A settlement loan allows you to use the future earnings you expect from a lawsuit settlement to pay the legal expenses associated with the case. For example, a spouse suing an ex-spouse for missed alimony payments could use the income expected from those payments as collateral on a loan to pay his lawyer. These loans are high risk by nature because they use a hypothetical income, the settlement, in order to secure the debt. Once you do recover the funds, you will face high interest rates and short time periods to repay these high risk loans.

Know your Contract

The most important thing to keep in mind before you repay your settlement loan is the actual terms of your contract. Do you know how long you have to repay the debt? Will your interest rate climb if you wait too long? Is the repayment due in a lump sum or in installments?

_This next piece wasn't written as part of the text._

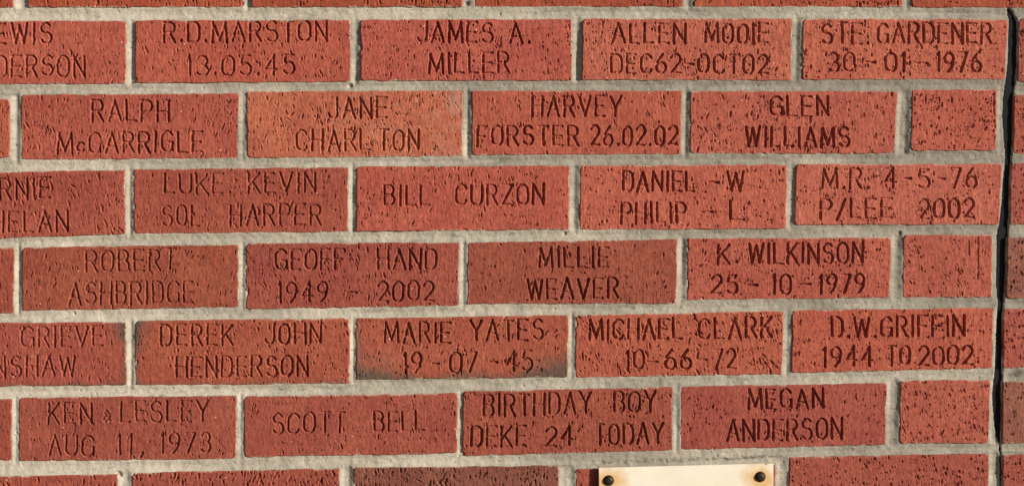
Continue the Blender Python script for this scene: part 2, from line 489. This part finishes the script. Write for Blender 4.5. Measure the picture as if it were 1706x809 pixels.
QUADS = []            # wall-plane quads of the detailed bricks, for the mortar
STEP_X, STEP_Z = 0.60, 0.72
bi = 0
for (row, xlt, xlb, xrt, xrb, ytl, ytr, ybl, ybr, key, lines) in BR:
    bi += 1
    px = np.array([xlt, xrt, xrb, xlb], float)
    py = np.array([ytl, ytr, ybr, ybl], float)
    QX, QZ = unproject(px, py)
    QX = QX + np.array([-.7, .7, .7, -.7])
    QZ = QZ + np.array([.5, .5, -1.4, -1.4])
    QUADS.append((QX, QZ))
    W = QX.max() - QX.min()
    Hh = QZ.max() - QZ.min()
    # only the visible stretch of a brick that runs out of frame needs the fine grid
    nu = int(W / STEP_X) + 1
    nv = int(Hh / STEP_Z) + 1
    uu = np.linspace(0, 1, nu)
    cut0, cut1 = unproject([-60.0, 1766.0], [404.0, 404.0])[0]
    if QX[0] < cut0:
        xs = np.concatenate([np.arange(QX[0], cut0, 3.0), np.arange(cut0, QX[1], STEP_X), [QX[1]]])
        uu = (xs - QX[0]) / (QX[1] - QX[0])
    elif QX[1] > cut1:
        xs = np.concatenate([np.arange(QX[0], cut1, STEP_X), np.arange(cut1, QX[1], 3.0), [QX[1]]])
        uu = (xs - QX[0]) / (QX[1] - QX[0])
    vv = np.linspace(0, 1, nv)
    ctop, cbot = unproject([850.0, 850.0], [-30.0, 840.0])[1]
    if row == -1:
        zs = np.concatenate([np.arange(QZ[0], ctop, -3.0), np.arange(ctop, QZ[3], -STEP_Z), [QZ[3]]])
        vv = (zs - QZ[0]) / (QZ[3] - QZ[0])
    elif row == 6:
        zs = np.concatenate([np.arange(QZ[0], cbot, -STEP_Z), np.arange(cbot, QZ[3], -3.0), [QZ[3]]])
        vv = (zs - QZ[0]) / (QZ[3] - QZ[0])
    nu, nv = len(uu), len(vv)
    U, V = np.meshgrid(uu, vv)
    bl = lambda q: (q[0] * (1 - U) + q[1] * U) * (1 - V) + (q[3] * (1 - U) + q[2] * U) * V
    X, Z = bl(QX), bl(QZ)
    # wandering arrises
    eL, eR = U * W, (1 - U) * W
    eT, eB = V * Hh, (1 - V) * Hh
    s = bi * 13
    wl_ = lambda e: np.exp(-e / 7.0)
    X = X + wl_(eL) * 1.5 * fbm(Z * 0.10, Z * 0 + s, s) + wl_(eR) * 1.5 * fbm(Z * 0.10, Z * 0 + s, s + 1)
    Z = Z + wl_(eT) * 1.9 * fbm(X * 0.11, X * 0 + s, s + 2) + wl_(eB) * 1.9 * fbm(X * 0.11, X * 0 + s, s + 3)
    # ---- relief, mm towards the viewer
    tilt_x, tilt_z = rng.uniform(-1.3, 1.3), rng.uniform(-.6, .6)
    h = rng.uniform(-0.4, 0.5) + tilt_x * (U - .5) + tilt_z * (V - .5)
    h = h + 1.2 * fbm(X * 0.02, Z * 0.03, s + 4, 2)
    h = h + 0.60 * fbm(X * 0.33, Z * 0.16, s + 6, 3) + 0.40 * fbm(X * 0.9, Z * 0.13, s + 7, 2) + 0.60 * fbm(X * 0.8, Z * 0.5, s + 9, 2)
    edge = np.minimum(np.minimum(eL, eR), np.minimum(eT, eB))
    er = 1.25 + 1.9 * fbm(X * 0.14, Z * 0.14, s + 12, 2)
    er = np.clip(er, .6, 2.6)
    h = h - 1.7 * np.clip(1 - edge / er, 0, 1) ** 2
    # rounded, sometimes broken corners
    for (cu, cv) in ((eL, eT), (eR, eT), (eL, eB), (eR, eB)):
        r = rng.uniform(2.0, 6.5)
        dd = np.hypot(np.clip(r - cu, 0, None), np.clip(r - cv, 0, None))
        h = h - 2.2 * sstep(0.82 * r, 1.12 * r, dd)
    # ---- tears and pits of the wire-cut face
    rough = key in 'tRBk' or row in (-1, 6)
    area = W * Hh / (215 * 65.0)
    npit = int((980 if rough else 780) * area * rng.uniform(.6, 1.15))
    pits = []
    th0, asz, bsz = rng.normal(-.1, .22), rng.uniform(.75, 1.35), rng.uniform(.85, 1.25)
    for k in range(int(rng.integers(2, 6))):        # knocked arrises
        t_ = rng.uniform(.03, .97)
        if rng.random() < .7:
            pits.append((QX[0] + t_ * W, (QZ.max() if rng.random() < .5 else QZ.min()) + rng.uniform(-1.5, 1.5), rng.uniform(1.2, 2.4), rng.uniform(1.5, 5), rng.uniform(1.2, 2.6), rng.normal(0, .1)))
        else:
            pits.append(((QX[0] if rng.random() < .5 else QX[1]), QZ[3] + t_ * Hh, rng.uniform(1.5, 4.5), rng.uniform(1, 2), rng.uniform(1.2, 2.4), 0))
    for k in range(npit):
        x, z = rng.uniform(QX.min() + 2, QX.max() - 2), rng.uniform(QZ.min() + 2, QZ.max() - 2)
        if rng.random() > .60 + 1.3 * fbm(x * .035, z * .05, s + 50, 2):
            continue                                # tears gather in drifts
        big = rng.random() < (0.38 if rough else 0.22)
        a = 1.2 + 2.6 * rng.random() ** 1.6 if big else rng.uniform(.5, 1.6)
        b = rng.uniform(.45, 1.15) if big else rng.uniform(.42, .7)
        dep = rng.uniform(1.1, 2.4) if big else rng.uniform(.6, 1.6)
        th = rng.normal(th0, 0.34)
        a *= asz
        b *= bsz
        pits.append((x, z, a, b, dep, th))
    strokes = []
    slope = 0.5 * ((ytr - ytl) / (xrt - xlt) + (ybr - ybl) / (xrb - xlb))
    for (text, a0, a1, yt, yb) in lines:
        strokes += line_strokes(text, a0, a1, yt, yb, slope)
    ldep = rng.uniform(.72, .95) if (px[0] + px[1]) < 1500 else rng.uniform(.9, 1.1)
    for pl, _, _, ch in strokes:
        for k in range(2):                      # chips where the tool broke the face
            if rng.random() < 0.38:
                q = pl[rng.integers(len(pl))]
                pits.append((q[0] + rng.uniform(-2, 2), q[1] + rng.uniform(-2.5, 1.5), rng.uniform(.8, 2.2), rng.uniform(.45, .8), rng.uniform(.7, 1.6), rng.normal(-.1, .4)))
    for (x, z, a, b, dep, th) in pits:
        r = max(a, 1.9 * b) + 1.6
        sl = stamp_box(X, Z, x - r, x + r, z - r, z + r)
        dx, dz = X[sl] - x, Z[sl] - z
        if dx.size == 0:
            continue
        ct, st = math.cos(th), math.sin(th)
        p = (dx * ct + dz * st) / b
        q = (-dx * st + dz * ct) / a
        p = p + 0.45 * (q * q - 0.4)            # slight crescent
        rr = p * p + q * q
        h[sl] -= dep * np.clip(1 - rr, 0, 1) ** 0.8
        pr = (p + 1.7) ** 2 + q * q             # lifted lip beside the tear
        h[sl] += 0.30 * dep * np.clip(1 - pr, 0, 1)
    # ---- raised burr and engraved grooves
    if strokes:
        wob = fbm(X * 0.45, Z * 0.45, s + 20, 2)
        groove = np.zeros_like(h)
        burr = np.zeros_like(h)
        for pl, sd, sw, ch in strokes:
            for a, b in zip(pl[:-1], pl[1:]):
                hw0 = (1.28 if ldep < .88 else 1.42) * sw * (1.25 if ch in '.,-' else 1.0)
                m = hw0 + 2.5
                sl = stamp_box(X, Z, min(a[0], b[0]) - m, max(a[0], b[0]) + m, min(a[1], b[1]) - m, max(a[1], b[1]) + m)
                if X[sl].size == 0:
                    continue
                d = seg_dist(X[sl], Z[sl], a, b) + 1.0 * wob[sl]
                e = b - a
                vert = abs(e[1]) / (np.hypot(*e) + 1e-6)
                dp = 3.4 * sd * (1.0 if ch in '-.,Z' else 0.74 + 0.26 * vert) * ldep * (1.0 if ch != '&' else .7)
                hw = hw0 * (0.80 + 0.20 * vert)
                gprof = dp * (1 - sstep(0.48 * hw, hw, d))
                groove[sl] = np.maximum(groove[sl], gprof)
                burr[sl] = np.maximum(burr[sl], 0.22 * np.exp(-((d - hw - .55) / .5) ** 2))
        h = h + burr * (groove < .2) - groove * (0.85 + 0.7 * fbm(X * .3, Z * .3, s + 23, 2))
    if key == 'r':                              # long wire drags on the half bricks
        for (sx_, y0_, y1_) in {10: [(1655.5, 158, 192)], 21: [(1629, 394, 464), (1614, 400, 425)], 32: []}.get(bi - 1, []):
            ax, az = unproject([sx_, sx_], [y0_, y1_])
            d = seg_dist(X, Z, np.array([ax[0], az[0]]), np.array([ax[1], az[1]])) + .5 * fbm(X * .3, Z * .3, s, 2)
            h = h - 1.2 * (1 - sstep(.2, .8, d))
    # ---- stains
    burn = np.zeros_like(h)
    bloom = np.zeros_like(h)
    nb = fbm(X * .06, Z * .09, s + 30, 4)
    sb = fbm(X * .5, Z * .4, s + 31, 3)
    if key == 'b':
        burn += .6 * sstep(11, 0, eB + 14 * nb) * sstep(0, 1, 1.0 - 0.35 * np.sin(U * 7))
        burn += .85 * sstep(40, 4, np.hypot(eR * .7, eB) + 22 * nb + 9 * sb) + .9 * sstep(36, 3, np.hypot(eL * .5, eB) + 22 * nb + 9 * sb)
        burn += .35 * sstep(9, 1, eL + 8 * nb)
        bloom += .04 * sstep(26, 6, np.hypot(eL * .35, (eB - 20)) + 20 * nb)
    if row == 4 and bi in (23, 24):
        burn += .7 * sstep(30, 3, np.hypot(eR if bi == 23 else eL, eT) + 16 * nb) + .55 * sstep(9, 1, (eR if bi == 23 else eL) + 8 * nb) + .3 * sstep(6, 1, eB + 8 * nb)
    if key == 'o':
        bloom += .24 * sstep(14, 3, np.hypot(eR - 8, (eT - 12) * .8) + 16 * nb) + .10 * sstep(0.0, .2, nb) * U
    burn += (.10 if key in 'kB' else .04) * sstep(.02, .25, fbm(X * .12, Z * .12, s + 33, 3))
    sm = fbm(X * .5, Z * .5, s + 36, 3)
    bloom += .75 * sstep(1.9, .3, edge + 3.4 * sm) * sstep(-.05, .15, fbm(X * .05, Z * .05, s + 37, 2))
    bloom += .3 * sstep(1.0, .2, eB + 2 * sm)
    # ---- mesh
    ox, oz = QX.mean(), QZ.mean()
    face = np.stack([X - ox, -h, Z - oz], -1).reshape(-1, 3)
    idx = np.arange(nu * nv).reshape(nv, nu)
    q = np.stack([idx[:-1, :-1], idx[1:, :-1], idx[1:, 1:], idx[:-1, 1:]], -1).reshape(-1, 4)
    ring = np.concatenate([idx[0, :-1], idx[:-1, -1], idx[-1, :0:-1], idx[:0:-1, 0]])
    rf = np.arange(len(ring)) + nu * nv            # own vertices, so the arris stays crisp
    rb = rf + len(ring)
    back = face[ring].copy()
    back[:, 1] = 95.0
    rq = np.stack([rf, np.roll(rf, -1), np.roll(rb, -1), rb], -1)
    verts = np.concatenate([face, face[ring], back]) / 1000.0
    zero = np.zeros(2 * len(ring))
    me = mesh_from('brick', verts, np.concatenate([q, rq]), True,
                   {'burn': np.concatenate([np.clip(burn, 0, 1).ravel(), zero]), 'bloom': np.concatenate([np.clip(bloom, 0, 1).ravel(), zero])})
    half = (xrt - xlt) < 170 and row in (1, 3, 5)
    o = link('engraved_brick' if lines else ('half_brick' if half else 'brick'), me, M_BRICK, wall, (ox / 1000, 0, oz / 1000 + Z0))
    j = rng.uniform(.95, 1.05)
    t = TINT[key]
    o.color = (t[0] * j, t[1] * j * rng.uniform(.95, 1.06), t[2] * j * rng.uniform(.95, 1.06), 1)
    for (text, *_r) in lines:
        if text in LABELS:
            o['label'] = LABELS[text]
    if key == 'k':
        o['label'] = 'dark brown brick in the lowest visible course'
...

Know the answers to these questions before you take the settlement from the case. This will help you plan how to use the settlement to repay the debt.

Have Debts Forgiven or Excused

Most lawsuit loans are excused if the plaintiff in the case does not recover. This is one of the key reasons the contracts are considered exceptionally high risk for lenders. In fact, lenders will only extend the debts if they believe there is low to no chance the plaintiff will lose. Even if you do win your case, though, you may not recover as much as you were hoping. The lenders know this too, so they keep the loan to value ratio low. In the rare occurrence where the loan you took was larger than the settlement you received, determine if you are eligible to have the difference in the two excused. If you are, ensure you capitalize on this option.

Pay High Interest Debts First

Your lawsuit loan may not be the highest priority debt you have. If you have a mortgage, this will take priority over a personal lawsuit loan in the order of your liens. However, mortgage lenders are more willing to move slowly in recovering missed payments; high risk lenders are not. Your lawsuit loan cost will climb if you miss a payment, and the lender will not be highly open to helping you in an emergency. Pay the highest interest and highest risk debts you have first with your settlement, then move on to lower interest, lower risk debts.

Set Up a Payment Plan

If your settlement is just not high enough to pay off your lawsuit loan and cover your other obligations, you can speak with the lawsuit lender about setting up a payment plan. This is particularly doable if you end up with a structured settlement instead of a lump sum settlement. As your lender to accept a monthly payment, and make sure you meet those payments each month. Missing a payment on a high risk loan is costly both to your finances and to your credit score.